Vice President Joe Biden: July 2011 Might Mean Just 'a Few Thousand' Troops Returning
Also clarifies troop exit quote, says maybe "a few thousand" out by July 2011.
July 18, 2010— -- "As few as a couple thousand troops" could be returning home from America's longest war at the July 2011 target for a "transition" in Afghanistan, Vice President Joe Biden told "This Week" in an exclusive interview.
Biden previously was quoted in Jonathan Alter's new book, "The Promise," as saying, "In July of 2011 you're going to see a whole lot of people moving out. Bet on it."
But he clarified to ABC News' Jake Tapper: "If you read three or four paragraphs above that, Jonathan was making a very valid point. He was saying a lot in the military think they outmaneuvered the president to render the July date meaningless. And I was saying that's simply not true.
"The military signed on," Biden said. "[Afghanistan commander Gen. David] Petraeus signed on. Everybody signed on to not a deadline, but a transition, a beginning of a transition."
So what did Biden mean when he said "a whole lot of people" would be "moving out" of Afghanistan? Tapper asked.
"What I was responding to was the idea that the president had been outmaneuvered," Biden said. "I was saying make it clear. And so it wasn't so much numbers [that] I meant. It could be as few as a couple thousand troops. It could be more. But there will be a transition."
The vice president also examined the broader picture of the war in Afghanistan.
Are we losing the war?
"It's too early to make a judgment," Biden said."We still believe that the policy that the military signed onto, put together initially, signed onto, is, in fact, going to work."
What does he mean by "work"?
"We are making considerable progress against al Qaeda, which is our primary target," Biden said. "We're taking out significant numbers of the leadership in al Qaeda. And we are, in the process, which is painfully slow and difficult, of training up Afghani forces in order to put them in a position they can deal with their own insurgents.
"There is, for the first time now, a real attempt and a policy of trying to figure out how to reconcile those in the Taliban who are doing it for the pay, who are not the Mullah Omars of the world, into the government of Afghanistan," Biden said.

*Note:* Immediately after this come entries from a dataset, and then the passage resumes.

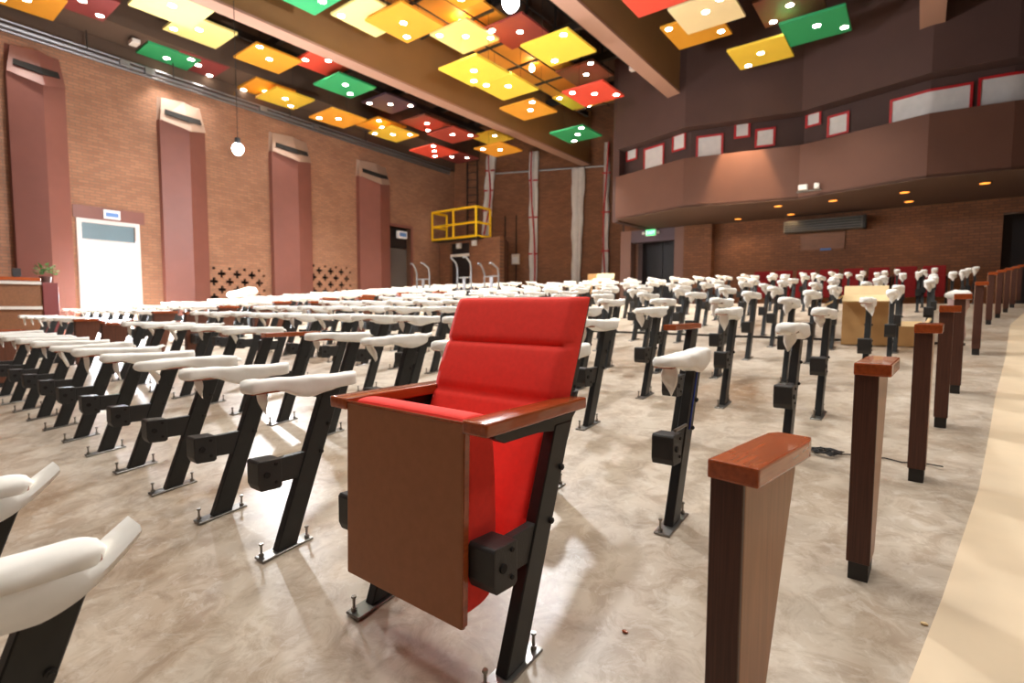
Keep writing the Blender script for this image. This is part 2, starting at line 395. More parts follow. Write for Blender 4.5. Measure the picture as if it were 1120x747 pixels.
fc = bpy.data.curves.new('letters', 'FONT'); fc.body = 'EXIT'; fc.size = .15; fc.align_x = 'CENTER'; fc.extrude = .003; fc.materials.append(M['sign_letter'])
tmp = bpy.data.objects.new('tmp', fc); COL.objects.link(tmp)
bpy.context.view_layer.update()
lm = bpy.data.meshes.new_from_object(tmp.evaluated_get(bpy.context.evaluated_depsgraph_get())); bpy.data.objects.remove(tmp); bpy.data.curves.remove(fc)
if not lm.materials: lm.materials.append(M['sign_letter'])
lo = link('lettering', lm, t, (0, -.082, .052)); lo.rotation_euler = (pi/2, 0, 0)
for s in (-1, 1):
    mb = MB(); mb.tube([(s*.17, -.03, .1), (s*.22, -.04, .1)], .012, 8); mb.ball((s*.25, -.06, .1), .05, 10, 8, (1, .7, 1)); mb.obj('emergency_lamp', M['sign_white'], t, .6)

# balcony: fascia, recess band, upper wall, soffit
FP = [(-7.0, 13.86), (-4.79, 13.16), (-2.3, 13.7), (0, 12.97), (1.2, 13.1), (4.5, 14.25)]
def poly_wall(name, poly, z0, z1, thick, m, off=0):
    mb = MB(); P = [(x, y+off) for x, y in poly]
    mb.prism(P + [(x, y+thick) for x, y in P[::-1]], 'Z', z0, z1)
    return struct(mb.obj(name, m))
poly_wall('wall_fascia', FP, 3.45, 4.66, .14, M['fascia'])
poly_wall('wall_band', FP, 4.3, 5.6, .14, M['band'], .42)
poly_wall('wall_upper', FP, 5.42, 9.2, .75, M['brown_wall'], .02)
mb = MB(); mb.prism(FP + [(4.5, 16.4), (-6.9, 16.4)], 'Z', 3.44, 3.5); struct(mb.obj('ceiling_soffit', M['soffit']))
mb = MB(); mb.prism([(x, y+.1) for x, y in FP] + [(x, y+.5) for x, y in FP[::-1]], 'Z', 4.3, 4.34); struct(mb.obj('trim_2', M['band']))
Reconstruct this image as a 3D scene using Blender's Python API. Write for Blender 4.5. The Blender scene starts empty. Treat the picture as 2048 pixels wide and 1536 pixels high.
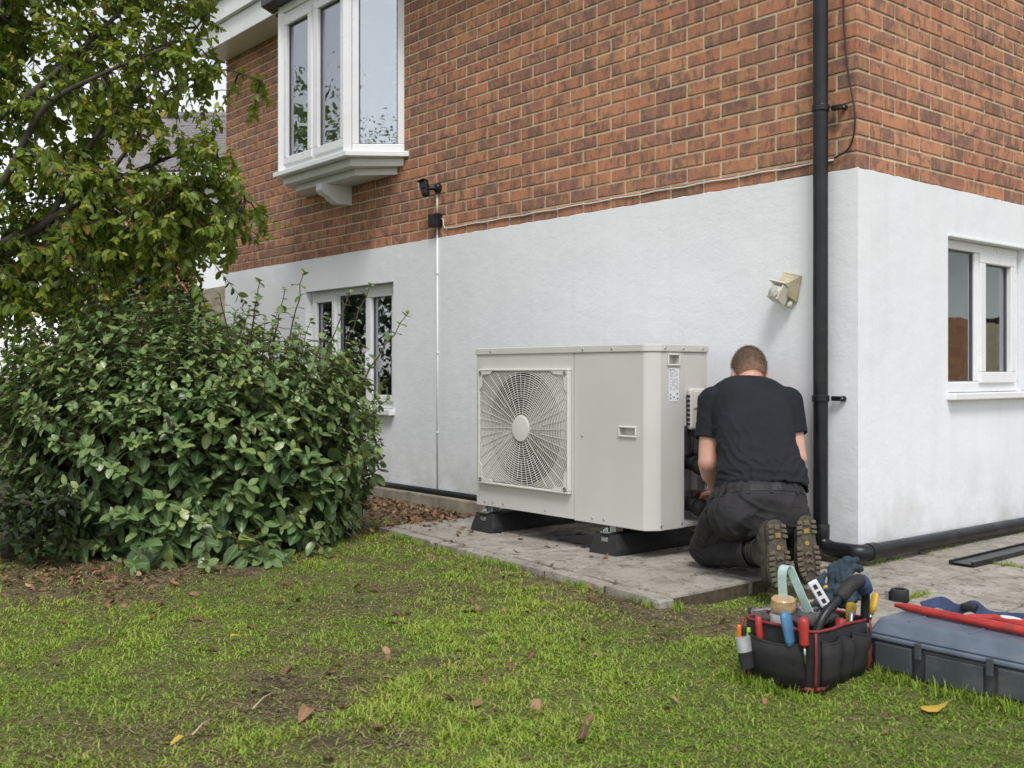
import bpy, bmesh, math, random
import numpy as np
from mathutils import Vector, Matrix, noise as mnoise
random.seed(7); RNG = np.random.default_rng(7)
scene = bpy.context.scene
COL = scene.collection
R_ = math.radians

# ------------------------------------------------------------------ camera, sky, sun, exposure
CAM = Vector((2.614, -4.257, 0.87)); YAW = R_(49.9); FPX = 2087.0; HORIZON = 745.0
CR = Vector((math.cos(YAW), math.sin(YAW), 0)); CF = Vector((-math.sin(YAW), math.cos(YAW), 0)); UP = Vector((0, 0, 1))
cam_data = bpy.data.cameras.new('camera'); cam = bpy.data.objects.new('camera', cam_data); COL.objects.link(cam)
cam.location = CAM; cam.rotation_euler = (R_(90), 0, YAW)
cam_data.sensor_width = 36; cam_data.lens = FPX / 2048 * 36; cam_data.shift_y = -(768 - HORIZON) / 2048
cam_data.clip_start = 0.05; cam_data.clip_end = 600
cam_data.dof.use_dof = True; cam_data.dof.focus_distance = 4.9; cam_data.dof.aperture_fstop = 6.3
scene.camera = cam

SUN_EL, SUN_AZ = 56, 128       # degrees; azimuth measured clockwise from +Y
world = bpy.data.worlds.new('World'); scene.world = world; world.use_nodes = True
wn = world.node_tree.nodes; wl = world.node_tree.links; wn.clear()
sky = wn.new('ShaderNodeTexSky'); sky.sky_type = 'NISHITA'; sky.sun_disc = False
sky.sun_elevation = R_(SUN_EL); sky.sun_rotation = R_(SUN_AZ); sky.air_density = 1.0; sky.dust_density = 0.7; sky.ozone_density = 1.0
hsv = wn.new('ShaderNodeHueSaturation'); hsv.inputs['Saturation'].default_value = 0.16; hsv.inputs['Value'].default_value = 1.0
bg = wn.new('ShaderNodeBackground'); bg.inputs['Strength'].default_value = 0.105
wo = wn.new('ShaderNodeOutputWorld')
wl.new(sky.outputs[0], hsv.inputs['Color']); wl.new(hsv.outputs[0], bg.inputs['Color']); wl.new(bg.outputs[0], wo.inputs['Surface'])
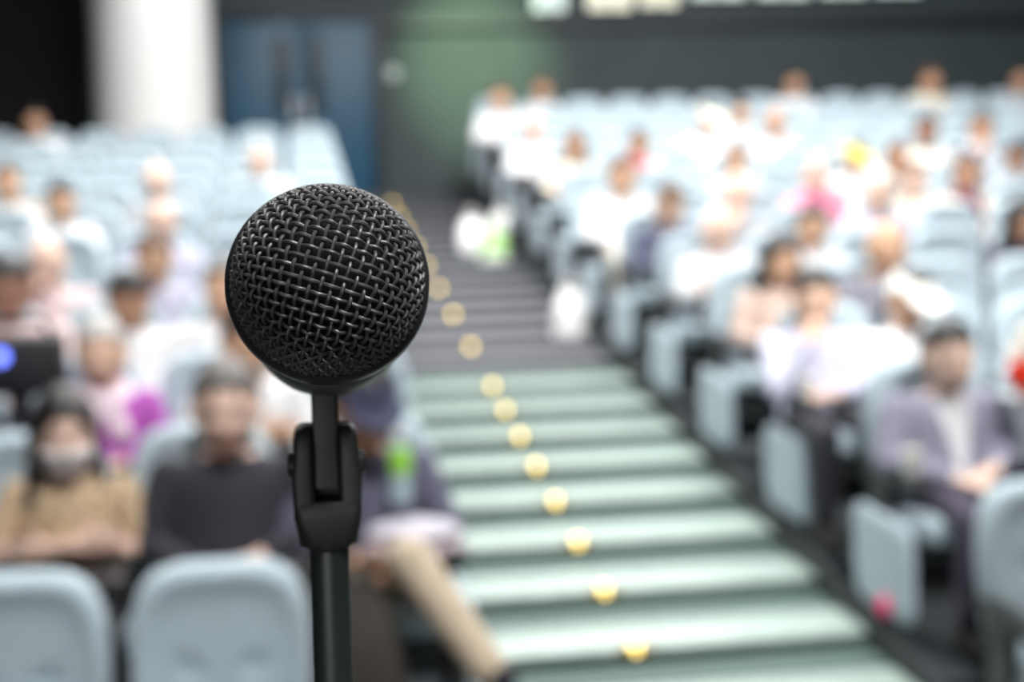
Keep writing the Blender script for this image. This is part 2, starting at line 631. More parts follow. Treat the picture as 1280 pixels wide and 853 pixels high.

But he added a big caveat.
"All of this is just beginning," he said. "And we knew it was going to be a tough slog. But I think it's much too premature to make a judgment [of how the U.S. is faring] until the military said we should look at it, which is in December."
"It's too early to make a judgment," Biden repeated. "We don't even have all the troops of the so-called surge in place yet. That won't happen until August."